Orde Baru terkenal suka membangun tol yang lebih mahal daripada Taj Mahal. Orde Reformasi masyhur berkat kultur "jalan-jalan" pejabat/politisi yang rajin melawat/studi banding ke luar negeri.

Di republik ini kata jalan sangat politis. Bung Karno marah jika revolusi "berhenti di tengah jalan", Pak Harto minta rakyat berkorban demi pembangunan saat tanahnya digusur untuk pelebaran jalan.

Setelah Pak Harto tumbang, reformasi enggak pernah jalan. Kini kita suka merenung apakah ada jalan keluar atau jalan pintas agar republik ini selamat?

Jenderal Besar AH Nasution penggagas ideologi "Jalan Tengah" yang kebablasan jadi Dwifungsi ABRI. Rakyat yang kecewa lebih percaya kepada "parlemen jalanan" daripada parlemen beneran.

Pengendara di Ibu Kota sering tak tahu penyebab jalan macet total. Sampai kini tak ada yang tahu kenapa republik gégér gara-gara pelatih karateka dipukuli polisi Malaysia ketika sedang jalan-jalan.
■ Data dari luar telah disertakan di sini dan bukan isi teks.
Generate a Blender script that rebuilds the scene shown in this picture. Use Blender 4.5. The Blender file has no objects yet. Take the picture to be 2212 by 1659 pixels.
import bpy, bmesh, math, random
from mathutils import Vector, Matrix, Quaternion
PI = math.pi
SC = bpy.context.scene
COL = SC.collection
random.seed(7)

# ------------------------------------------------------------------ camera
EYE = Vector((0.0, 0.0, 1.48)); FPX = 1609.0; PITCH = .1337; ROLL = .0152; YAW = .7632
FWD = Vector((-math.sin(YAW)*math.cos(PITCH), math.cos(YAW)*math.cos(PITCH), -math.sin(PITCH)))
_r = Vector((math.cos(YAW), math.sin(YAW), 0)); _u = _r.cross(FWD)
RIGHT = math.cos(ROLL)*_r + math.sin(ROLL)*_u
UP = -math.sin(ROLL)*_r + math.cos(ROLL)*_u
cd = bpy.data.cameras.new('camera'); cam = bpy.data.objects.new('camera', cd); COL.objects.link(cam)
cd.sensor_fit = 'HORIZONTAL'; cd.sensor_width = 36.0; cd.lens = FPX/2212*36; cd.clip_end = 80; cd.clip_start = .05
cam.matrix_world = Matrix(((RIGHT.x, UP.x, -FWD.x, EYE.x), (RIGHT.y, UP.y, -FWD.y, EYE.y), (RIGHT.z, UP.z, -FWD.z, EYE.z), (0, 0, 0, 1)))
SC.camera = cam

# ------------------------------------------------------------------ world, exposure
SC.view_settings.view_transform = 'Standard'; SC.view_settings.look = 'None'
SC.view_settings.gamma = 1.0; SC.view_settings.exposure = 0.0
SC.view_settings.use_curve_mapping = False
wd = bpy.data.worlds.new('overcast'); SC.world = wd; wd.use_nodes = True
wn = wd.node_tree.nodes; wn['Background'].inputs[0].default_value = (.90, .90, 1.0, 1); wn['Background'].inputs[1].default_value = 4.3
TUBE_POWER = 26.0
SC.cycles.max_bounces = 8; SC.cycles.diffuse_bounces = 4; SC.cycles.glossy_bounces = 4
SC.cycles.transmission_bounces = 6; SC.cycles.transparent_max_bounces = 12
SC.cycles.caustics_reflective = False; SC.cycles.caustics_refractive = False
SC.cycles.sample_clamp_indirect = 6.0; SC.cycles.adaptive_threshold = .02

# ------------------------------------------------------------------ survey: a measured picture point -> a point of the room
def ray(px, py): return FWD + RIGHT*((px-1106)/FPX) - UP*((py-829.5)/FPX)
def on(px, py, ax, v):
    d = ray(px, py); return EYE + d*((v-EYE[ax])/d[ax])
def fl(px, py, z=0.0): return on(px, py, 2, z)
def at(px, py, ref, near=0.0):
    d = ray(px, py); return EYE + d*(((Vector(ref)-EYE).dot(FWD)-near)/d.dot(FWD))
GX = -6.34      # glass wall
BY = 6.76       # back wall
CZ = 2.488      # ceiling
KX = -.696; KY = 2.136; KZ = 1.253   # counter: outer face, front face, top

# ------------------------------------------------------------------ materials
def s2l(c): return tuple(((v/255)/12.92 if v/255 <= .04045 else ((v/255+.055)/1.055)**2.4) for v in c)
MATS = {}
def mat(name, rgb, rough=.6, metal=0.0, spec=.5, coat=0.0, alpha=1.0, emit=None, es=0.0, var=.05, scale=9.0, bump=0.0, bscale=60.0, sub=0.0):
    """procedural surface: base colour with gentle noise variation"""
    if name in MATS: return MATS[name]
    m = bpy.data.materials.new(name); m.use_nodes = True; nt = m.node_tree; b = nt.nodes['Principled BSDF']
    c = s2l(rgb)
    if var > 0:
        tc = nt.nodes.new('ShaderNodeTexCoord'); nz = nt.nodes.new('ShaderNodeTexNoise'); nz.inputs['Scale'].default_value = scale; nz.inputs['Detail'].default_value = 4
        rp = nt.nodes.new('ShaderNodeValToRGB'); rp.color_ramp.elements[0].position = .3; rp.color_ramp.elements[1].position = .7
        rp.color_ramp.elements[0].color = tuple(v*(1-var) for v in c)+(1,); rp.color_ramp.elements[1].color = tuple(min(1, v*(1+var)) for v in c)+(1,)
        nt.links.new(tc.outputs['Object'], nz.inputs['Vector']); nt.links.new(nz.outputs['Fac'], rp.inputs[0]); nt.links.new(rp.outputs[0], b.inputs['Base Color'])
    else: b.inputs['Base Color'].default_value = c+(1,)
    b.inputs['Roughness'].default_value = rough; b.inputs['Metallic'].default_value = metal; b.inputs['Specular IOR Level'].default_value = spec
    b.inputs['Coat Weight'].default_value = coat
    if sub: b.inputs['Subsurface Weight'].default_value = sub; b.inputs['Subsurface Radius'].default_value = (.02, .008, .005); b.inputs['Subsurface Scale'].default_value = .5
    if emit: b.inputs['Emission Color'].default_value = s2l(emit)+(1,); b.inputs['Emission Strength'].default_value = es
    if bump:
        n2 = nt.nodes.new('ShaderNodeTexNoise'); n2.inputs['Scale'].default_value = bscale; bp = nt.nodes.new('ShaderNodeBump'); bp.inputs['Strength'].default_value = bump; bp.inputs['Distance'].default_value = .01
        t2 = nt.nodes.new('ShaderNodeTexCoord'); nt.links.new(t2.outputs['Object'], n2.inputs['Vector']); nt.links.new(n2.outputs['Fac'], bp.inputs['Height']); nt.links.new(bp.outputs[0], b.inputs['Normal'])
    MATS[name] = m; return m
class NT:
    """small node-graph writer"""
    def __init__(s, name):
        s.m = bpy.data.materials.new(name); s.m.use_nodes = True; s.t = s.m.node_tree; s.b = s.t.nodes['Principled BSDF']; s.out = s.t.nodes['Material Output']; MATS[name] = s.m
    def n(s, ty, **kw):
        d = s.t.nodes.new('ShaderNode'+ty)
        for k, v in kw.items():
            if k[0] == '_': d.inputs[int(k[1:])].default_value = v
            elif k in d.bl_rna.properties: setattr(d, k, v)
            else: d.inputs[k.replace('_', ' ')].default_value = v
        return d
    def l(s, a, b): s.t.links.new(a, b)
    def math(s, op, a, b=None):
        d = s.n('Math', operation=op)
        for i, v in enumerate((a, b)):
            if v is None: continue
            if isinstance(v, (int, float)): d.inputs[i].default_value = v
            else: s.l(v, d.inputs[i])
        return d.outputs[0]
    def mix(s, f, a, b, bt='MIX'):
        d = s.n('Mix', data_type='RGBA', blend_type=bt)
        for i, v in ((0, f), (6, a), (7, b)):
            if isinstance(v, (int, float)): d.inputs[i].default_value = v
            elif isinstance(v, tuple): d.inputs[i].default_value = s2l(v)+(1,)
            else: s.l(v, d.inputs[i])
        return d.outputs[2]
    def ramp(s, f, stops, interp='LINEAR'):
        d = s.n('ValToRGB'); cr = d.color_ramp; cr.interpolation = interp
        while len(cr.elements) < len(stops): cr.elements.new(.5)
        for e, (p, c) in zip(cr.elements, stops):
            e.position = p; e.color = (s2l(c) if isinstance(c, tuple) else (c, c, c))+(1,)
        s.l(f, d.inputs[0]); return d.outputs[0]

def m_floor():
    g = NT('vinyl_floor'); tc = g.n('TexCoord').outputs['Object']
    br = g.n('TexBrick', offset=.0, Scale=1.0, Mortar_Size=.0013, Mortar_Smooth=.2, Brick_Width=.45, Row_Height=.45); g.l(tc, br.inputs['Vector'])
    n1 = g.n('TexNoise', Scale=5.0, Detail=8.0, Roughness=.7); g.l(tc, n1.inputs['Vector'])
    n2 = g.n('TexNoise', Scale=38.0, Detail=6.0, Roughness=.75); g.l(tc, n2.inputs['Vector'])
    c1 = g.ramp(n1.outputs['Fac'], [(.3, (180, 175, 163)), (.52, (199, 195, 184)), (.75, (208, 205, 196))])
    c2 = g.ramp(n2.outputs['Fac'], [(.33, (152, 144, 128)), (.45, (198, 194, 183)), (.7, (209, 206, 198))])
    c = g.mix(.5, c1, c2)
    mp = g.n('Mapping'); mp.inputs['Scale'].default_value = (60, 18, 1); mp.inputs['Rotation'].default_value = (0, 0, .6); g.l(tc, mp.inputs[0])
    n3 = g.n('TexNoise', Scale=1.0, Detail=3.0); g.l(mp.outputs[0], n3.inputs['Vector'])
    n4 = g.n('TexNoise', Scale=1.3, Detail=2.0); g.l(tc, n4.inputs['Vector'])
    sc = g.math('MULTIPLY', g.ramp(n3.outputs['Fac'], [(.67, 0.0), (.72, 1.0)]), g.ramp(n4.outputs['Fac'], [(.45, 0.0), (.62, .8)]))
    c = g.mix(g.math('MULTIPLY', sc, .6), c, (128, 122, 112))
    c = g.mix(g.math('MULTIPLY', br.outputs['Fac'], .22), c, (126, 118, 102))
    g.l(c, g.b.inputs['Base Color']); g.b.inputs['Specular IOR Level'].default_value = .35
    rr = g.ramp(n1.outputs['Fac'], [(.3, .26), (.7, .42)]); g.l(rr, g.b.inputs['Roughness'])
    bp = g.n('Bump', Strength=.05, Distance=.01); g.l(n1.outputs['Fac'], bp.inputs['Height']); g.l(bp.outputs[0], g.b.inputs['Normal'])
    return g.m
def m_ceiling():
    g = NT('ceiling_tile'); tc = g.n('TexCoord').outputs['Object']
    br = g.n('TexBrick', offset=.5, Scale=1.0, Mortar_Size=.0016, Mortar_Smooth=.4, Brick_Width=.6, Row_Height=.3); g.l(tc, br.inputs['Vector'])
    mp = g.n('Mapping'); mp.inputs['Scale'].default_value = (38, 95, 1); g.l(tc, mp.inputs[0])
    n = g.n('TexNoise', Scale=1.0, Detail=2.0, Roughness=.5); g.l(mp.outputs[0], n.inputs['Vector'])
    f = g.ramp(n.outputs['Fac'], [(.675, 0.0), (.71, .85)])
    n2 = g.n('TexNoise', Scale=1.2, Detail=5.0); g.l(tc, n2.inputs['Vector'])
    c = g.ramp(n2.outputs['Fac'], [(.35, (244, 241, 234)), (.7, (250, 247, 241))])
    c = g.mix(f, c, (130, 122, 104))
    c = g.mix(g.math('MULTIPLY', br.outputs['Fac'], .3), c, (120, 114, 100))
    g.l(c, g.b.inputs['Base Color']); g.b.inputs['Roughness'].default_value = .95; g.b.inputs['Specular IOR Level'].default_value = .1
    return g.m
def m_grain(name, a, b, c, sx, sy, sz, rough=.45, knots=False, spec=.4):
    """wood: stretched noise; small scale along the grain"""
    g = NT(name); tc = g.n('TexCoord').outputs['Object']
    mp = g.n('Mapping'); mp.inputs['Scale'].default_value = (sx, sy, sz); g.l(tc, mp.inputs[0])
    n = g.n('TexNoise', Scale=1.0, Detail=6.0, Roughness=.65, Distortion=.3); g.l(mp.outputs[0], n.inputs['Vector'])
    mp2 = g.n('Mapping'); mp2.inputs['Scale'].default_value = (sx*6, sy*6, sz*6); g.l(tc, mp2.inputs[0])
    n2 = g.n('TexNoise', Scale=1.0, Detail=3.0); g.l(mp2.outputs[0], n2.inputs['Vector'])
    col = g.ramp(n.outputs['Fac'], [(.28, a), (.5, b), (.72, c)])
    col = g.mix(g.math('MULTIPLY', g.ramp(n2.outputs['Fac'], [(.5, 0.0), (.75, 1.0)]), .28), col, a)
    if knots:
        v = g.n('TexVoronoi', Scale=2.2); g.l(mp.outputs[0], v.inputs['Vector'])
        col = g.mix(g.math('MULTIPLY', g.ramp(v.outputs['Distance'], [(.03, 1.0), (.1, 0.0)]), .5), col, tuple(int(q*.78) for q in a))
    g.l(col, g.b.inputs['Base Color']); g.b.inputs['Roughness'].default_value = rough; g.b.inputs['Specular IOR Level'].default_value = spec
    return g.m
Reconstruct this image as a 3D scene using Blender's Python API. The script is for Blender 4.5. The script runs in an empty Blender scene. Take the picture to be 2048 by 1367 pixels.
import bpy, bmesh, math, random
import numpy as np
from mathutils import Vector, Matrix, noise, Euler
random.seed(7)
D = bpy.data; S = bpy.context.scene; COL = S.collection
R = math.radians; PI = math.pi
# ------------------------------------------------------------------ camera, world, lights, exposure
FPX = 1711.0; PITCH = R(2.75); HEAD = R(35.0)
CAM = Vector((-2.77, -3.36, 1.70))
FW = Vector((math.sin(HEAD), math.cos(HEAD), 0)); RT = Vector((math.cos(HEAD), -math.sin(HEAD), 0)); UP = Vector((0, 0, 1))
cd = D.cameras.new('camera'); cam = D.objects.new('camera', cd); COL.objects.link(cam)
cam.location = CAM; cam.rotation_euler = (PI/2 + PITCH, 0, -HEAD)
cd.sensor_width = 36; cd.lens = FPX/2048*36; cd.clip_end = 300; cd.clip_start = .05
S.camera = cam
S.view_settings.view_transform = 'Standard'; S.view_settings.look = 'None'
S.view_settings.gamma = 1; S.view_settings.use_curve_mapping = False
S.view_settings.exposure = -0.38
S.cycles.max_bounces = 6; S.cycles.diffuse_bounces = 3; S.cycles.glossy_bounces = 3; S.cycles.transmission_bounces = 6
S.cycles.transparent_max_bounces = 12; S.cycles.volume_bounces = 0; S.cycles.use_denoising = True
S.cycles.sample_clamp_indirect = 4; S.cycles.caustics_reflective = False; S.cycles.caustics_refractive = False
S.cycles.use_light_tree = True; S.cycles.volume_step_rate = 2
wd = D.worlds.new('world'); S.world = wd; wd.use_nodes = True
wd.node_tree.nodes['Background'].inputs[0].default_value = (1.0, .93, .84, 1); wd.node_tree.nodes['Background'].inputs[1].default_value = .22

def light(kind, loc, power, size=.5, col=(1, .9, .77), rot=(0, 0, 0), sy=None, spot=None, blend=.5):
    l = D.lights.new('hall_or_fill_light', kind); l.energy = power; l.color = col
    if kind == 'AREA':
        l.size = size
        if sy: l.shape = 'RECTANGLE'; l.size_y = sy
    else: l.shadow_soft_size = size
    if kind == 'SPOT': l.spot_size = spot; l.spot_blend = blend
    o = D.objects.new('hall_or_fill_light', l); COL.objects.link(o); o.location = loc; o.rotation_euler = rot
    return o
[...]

Aparat keamanan tak hafal nama jalan tempat Nurdin Halid ditangkap. Maklum di Menteng ada puluhan nama jalan, mulai dari nama pulau, kota, sampai pahlawan.

Di antara kita banyak preman jalanan. Mereka tak tumbuh normal karena "besar di jalan".

Mereka doyan nongkrong daripada kerja, suka berwacana daripada tutup mulut, dan tak jantan alias gemar keroyokan. Sungguh kasihan.